As a freelancer in Thailand, you’ll most likely be classified as a business owner for tax purposes. This means you’ll need to register your business with the Thai Revenue Department. The registration process typically involves submitting documents like your passport, visa, and proof of address. Once registered, you’ll be responsible for filing tax returns annually, declaring your income and claiming any deductible business expenses. It’s important to keep detailed records of your income and expenses throughout the year to ensure you can accurately claim these deductions when filing your tax return.

Do I need to pay taxes on income earned outside of Thailand?

Generally, no, you won’t need to pay income tax for foreigners if you are outside of Thailand if it remains outside the country. Thailand follows a residency-based taxation system, meaning your tax liability is based on your residency status and where you earn your income. So, if you’re a resident taxpayer (staying in Thailand for more than 180 days a year) but earn income from freelance work done overseas and keep that income in a foreign bank account, it wouldn’t be subject to Thai income tax.

What happens if I don’t pay my taxes in Thailand?
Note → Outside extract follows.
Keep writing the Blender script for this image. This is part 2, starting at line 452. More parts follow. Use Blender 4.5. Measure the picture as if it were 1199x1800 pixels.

Failing to fulfill your tax obligations in Thailand can lead to various penalties. These may include:

  • Late filing penalties: If you miss the deadline for filing your tax return, you’ll be subject to a late filing penalty, typically calculated as a percentage of your tax liability.
  • Interest charges: If you have outstanding tax payments, you’ll be charged interest on the overdue amount.
  • Denial of visa renewal: In severe cases, the Thai immigration authorities might deny your visa renewal application if you have unaddressed tax issues.
  • Legal action: In extreme situations, the Thai Revenue Department might take legal action against you to recover unpaid taxes.